Buenos hijos - Alfa y Omega

La bondad es una virtud algo denostada en nuestros días. Hasta tal punto que, para demostrar que no se es tan bueno, se hace alusión a la madre Teresa de Calcuta con esa expresión tan popular y tan manoseada: «No te creas que soy la madre Teresa» y múltiples versiones de la misma frase.

En nuestra casa, un centro para personas adultas con discapacidad intelectual y del desarrollo, la bondad forma parte del aire que se respira; es una característica que se repite en cada una de las personas que atendemos las hijas de Santa María de la Providencia junto al personal laico y los voluntarios. Llevo años intentando que se me pegue algo de esa virtud, y cada año sigo pasando con un aprobado raspado el examen de junio. En septiembre me vuelvo a presentar para subir nota, pero desgraciadamente, me encuentro siempre con la misma nota o, incluso, más baja.

Nuestro fundador, san Luis Guanella, llamaba a las personas con alguna discapacidad «buenos hijos». ¡Y qué razón tenía, porque son realmente buenos en la mejor extensión de la palabra! Y así les llamamos en nuestras casas de todo el mundo donde tenemos presencia y misión. De hecho, tienen máster acreditado en ojos limpios, en mirada transparente, y son admirables por esa gran capacidad de querer que les caracteriza y que, apenas la percibes, te deja avergonzado por no poseerla.

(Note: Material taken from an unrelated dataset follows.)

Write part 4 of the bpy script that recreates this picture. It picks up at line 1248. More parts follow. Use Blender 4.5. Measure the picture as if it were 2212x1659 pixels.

Dicen que el bien se difunde –también el mal, por desgracia–, pues nuestros hermanos con alguna discapacidad reconocida –recordemos que todos tenemos alguna o muchas–, difunden el bien y la bondad por donde pasan, dejando tocados a religiosas, educadores, cuidadores y voluntarios. Son buenos hijos de verdad que, si no existieran habría que inventarles, porque son unos compañeros de camino necesarios para aprender a vivir en otra dimensió más humana, más fraterna y más sencilla, ideales que nos recuerda el Papa Francisco en su encíclica Fratelli tutti. Ellos son el paradigma de la verdadera fraternidad, que se construye desde la apertura y la bondad del corazón. «Por su propia dinámica, el amor reclama una creciente apertura y mayor capacidad de acoger a otros, en una aventura nunca acabada que integra todas las periferias, hacia un pleno sentido de pertenencia mutua». (Fratelli tutti, 95).